▶ Instruction
Reproduce nothing but the lines from the start of the material through the line that includes "PI = math.pi", both ends included, and omit every picture.

:: Dataset section

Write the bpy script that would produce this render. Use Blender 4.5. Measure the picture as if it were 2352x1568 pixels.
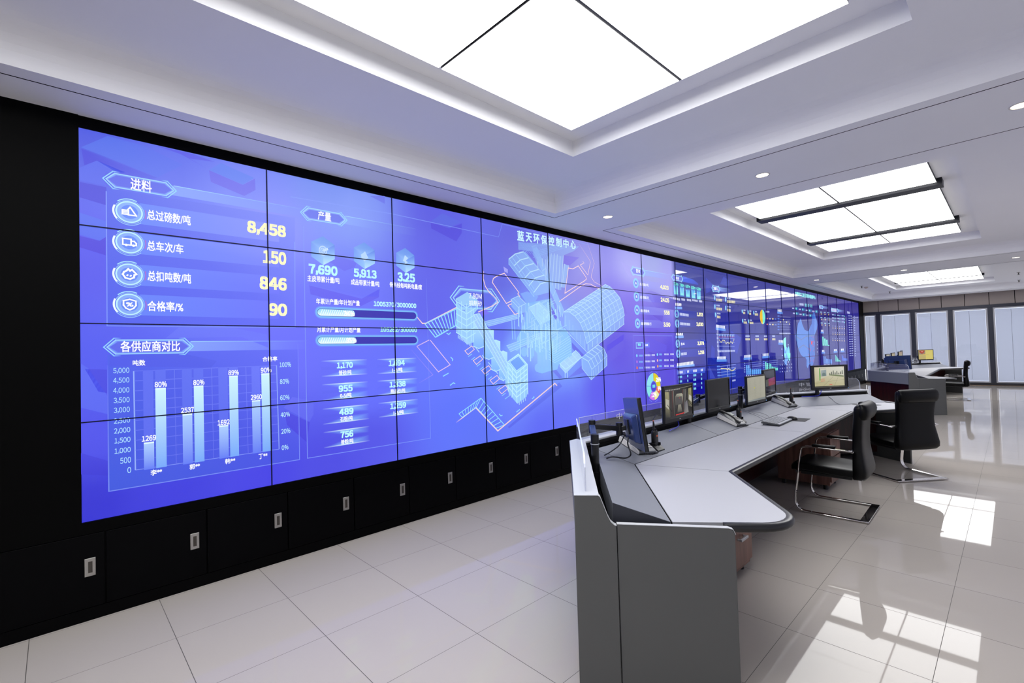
import bpy, bmesh, math, random
from mathutils import Vector, Matrix
random.seed(7)
for o in list(bpy.data.objects):
    bpy.data.objects.remove(o)
sc = bpy.context.scene
COL = sc.collection
PI = math.pi

# ---------------------------------------------------------------- camera
FPX, CAMYAW, CAMPITCH, CAMROLL = 1098.513, 0.808445, 0.0230763, -0.0291243
CAM = Vector((-0.10811, -3.93560, 1.55011))
_f = Vector((math.cos(CAMPITCH)*math.cos(CAMYAW), math.cos(CAMPITCH)*math.sin(CAMYAW), math.sin(CAMPITCH)))
_r = _f.cross(Vector((0, 0, 1))).normalized()
_u = _r.cross(_f)
CR = _r*math.cos(CAMROLL) + _u*math.sin(CAMROLL)
CU = -_r*math.sin(CAMROLL) + _u*math.cos(CAMROLL)
cd = bpy.data.cameras.new('camera')
cam = bpy.data.objects.new('camera', cd)
COL.objects.link(cam)
cd.sensor_width = 36.0
cd.lens = 36.0*FPX/2352.0
cd.clip_start = 0.02
cd.clip_end = 200
M = Matrix((CR, CU, -_f)).transposed().to_4x4()
M.translation = CAM
cam.matrix_world = M
sc.camera = cam
# ---------------------------------------------------------------- world, exposure
w = bpy.data.worlds.new('world')
sc.world = w
w.use_nodes = True
w.node_tree.nodes['Background'].inputs[0].default_value = (0.93, 0.95, 1.0, 1)
w.node_tree.nodes['Background'].inputs[1].default_value = 2.4
sc.view_settings.view_transform = 'Standard'
sc.view_settings.look = 'None'
sc.view_settings.exposure = 0.0
sc.view_settings.gamma = 1.0
sc.view_settings.use_curve_mapping = False
PANEL_L = 6.0        # radiance of the luminous ceiling panels
SCREEN_L = 1.0       # radiance scale of the video wall
# ---------------------------------------------------------------- helpers
def ray(px, py):
    return CR*((px-1176)/FPX) - CU*((py-784)/FPX) + _f
def hit(px, py, ax, v):
    d = ray(px, py)
    return CAM + d*((v-CAM[ax])/d[ax])
def atz(px, py, z):
    return hit(px, py, 2, z)
def wall(px, py):
    p = hit(px, py, 1, 0.0)
    return (p.x, p.z)
def lin(c):
    return tuple(((v/255.0)/12.92 if v/255.0 <= 0.04045 else (((v/255.0)+0.055)/1.055)**2.4) for v in c[:3])

class MB:
    def __init__(s):
        s.v = []; s.f = []
    def add(s, vs, fs):
        b = len(s.v)
        s.v += [tuple(v) for v in vs]
        s.f += [tuple(b+i for i in f) for f in fs]
        return s
    def box(s, x0, x1, y0, y1, z0, z1):
        return s.add([(x0,y0,z0),(x1,y0,z0),(x1,y1,z0),(x0,y1,z0),(x0,y0,z1),(x1,y0,z1),(x1,y1,z1),(x0,y1,z1)],
                     [(0,3,2,1),(4,5,6,7),(0,1,5,4),(1,2,6,5),(2,3,7,6),(3,0,4,7)])
    def obox(s, c, ax, ay, az, hx, hy, hz):
        c = Vector(c); X = Vector(ax)*hx; Y = Vector(ay)*hy; Z = Vector(az)*hz
        p = [c-X-Y-Z, c+X-Y-Z, c+X+Y-Z, c-X+Y-Z, c-X-Y+Z, c+X-Y+Z, c+X+Y+Z, c-X+Y+Z]
        return s.add(p, [(0,3,2,1),(4,5,6,7),(0,1,5,4),(1,2,6,5),(2,3,7,6),(3,0,4,7)])
    def bar(s, a, b, w, h):
        a = Vector(a); b = Vector(b); d = (b-a); L = d.length; d.normalize()
        up = Vector((0,0,1)) if abs(d.z) < 0.95 else Vector((0,1,0))
        x = d.cross(up).normalized(); y = x.cross(d)
        return s.obox((a+b)/2, d, x, y, L/2, w/2, h/2)
    def prism(s, poly, z0, z1):
        n = len(poly)
        vs = [(p[0],p[1],z0) for p in poly] + [(p[0],p[1],z1) for p in poly]
        fs = [tuple(range(n-1,-1,-1)), tuple(range(n,2*n))] + [(i,(i+1)%n,n+(i+1)%n,n+i) for i in range(n)]
        return s.add(vs, fs)
    def extrude(s, pts, vec):
        n = len(pts); vec = Vector(vec)
        vs = [tuple(Vector(p)) for p in pts] + [tuple(Vector(p)+vec) for p in pts]
        fs = [tuple(range(n-1,-1,-1)), tuple(range(n,2*n))] + [(i,(i+1)%n,n+(i+1)%n,n+i) for i in range(n)]
        return s.add(vs, fs)
    def loft(s, rings, cap=True, closed=True):
        n = len(rings[0]); b = len(s.v)
        for r in rings: s.v += [tuple(p) for p in r]
        m = n if closed else n-1
        for k in range(len(rings)-1):
            for i in range(m):
                j = (i+1) % n
                s.f.append((b+k*n+i, b+k*n+j, b+(k+1)*n+j, b+(k+1)*n+i))
        if cap and closed:
            s.f.append(tuple(b+i for i in range(n-1,-1,-1)))
            s.f.append(tuple(b+(len(rings)-1)*n+i for i in range(n)))
        return s
    def sweep(s, path, prof, up=(0,0,1), cap=True):
        """prof: list of (side, up) offsets; path: list of points"""
        P = [Vector(p) for p in path]; rings = []; up = Vector(up)
        for i, p in enumerate(P):
            if i == 0: t = P[1]-P[0]
            elif i == len(P)-1: t = P[-1]-P[-2]
            else: t = (P[i+1]-P[i]).normalized() + (P[i]-P[i-1]).normalized()
            t.normalize()
            x = t.cross(up)
            if x.length < 1e-4: x = Vector((1,0,0))
            x.normalize(); y = x.cross(t)
            k = 1.0
            if 0 < i < len(P)-1:
                a = (P[i]-P[i-1]).normalized(); c = max(0.35, math.sqrt(max(0.0,(1+a.dot((P[i+1]-P[i]).normalized()))/2)))
                k = 1.0/c
            rings.append([p + x*(q[0]*k) + y*q[1] for q in prof])
        return s.loft(rings, cap)
    def tube(s, path, r, seg=8):
        P = [Vector(p) for p in path]; rings = []; prev = None
        for i, p in enumerate(P):
            t = (P[min(i+1,len(P)-1)] - P[max(i-1,0)]).normalized()
            if prev is None:
                prev = t.orthogonal().normalized()
            x = (prev - t*prev.dot(t)).normalized(); prev = x; y = t.cross(x)
            rr = r[i] if isinstance(r, (list,tuple)) else r
            rings.append([p + (x*math.cos(2*PI*k/seg) + y*math.sin(2*PI*k/seg))*rr for k in range(seg)])
        return s.loft(rings)
    def cyl(s, c, r, z0, z1, seg=20, r2=None):
        r2 = r if r2 is None else r2
        return s.loft([[(c[0]+r*math.cos(2*PI*k/seg), c[1]+r*math.sin(2*PI*k/seg), z0) for k in range(seg)],
                       [(c[0]+r2*math.cos(2*PI*k/seg), c[1]+r2*math.sin(2*PI*k/seg), z1) for k in range(seg)]])
    def build(s, name, mat, parent=None, smooth=False, bevel=0, seg=2, sub=0, mw=None):
        me = bpy.data.meshes.new(name)
        vs = s.v
        if mw is not None: vs = [tuple(mw @ Vector(v)) for v in vs]
        me.from_pydata(vs, [], s.f)
        me.update()
        bm = bmesh.new(); bm.from_mesh(me)
        bmesh.ops.recalc_face_normals(bm, faces=bm.faces)
        bm.to_mesh(me); bm.free()
        if mat: me.materials.append(mat)
        o = bpy.data.objects.new(name, me)
        COL.objects.link(o)
        if parent: o.parent = parent
        if bevel:
            m = o.modifiers.new('bevel', 'BEVEL'); m.width = bevel; m.segments = seg; m.limit_method = 'ANGLE'; m.angle_limit = math.radians(35)
            smooth = True
        if sub:
            m = o.modifiers.new('sub', 'SUBSURF'); m.levels = sub; m.render_levels = sub
        if smooth:
            for p in me.polygons: p.use_smooth = True
            if not sub:
                try: me.set_sharp_from_angle(angle=math.radians(40))
                except Exception: pass
        return o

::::

▶ Task answer
Write the bpy script that would produce this render. Use Blender 4.5. Measure the picture as if it were 2352x1568 pixels.
import bpy, bmesh, math, random
from mathutils import Vector, Matrix
random.seed(7)
for o in list(bpy.data.objects):
    bpy.data.objects.remove(o)
sc = bpy.context.scene
COL = sc.collection
PI = math.pi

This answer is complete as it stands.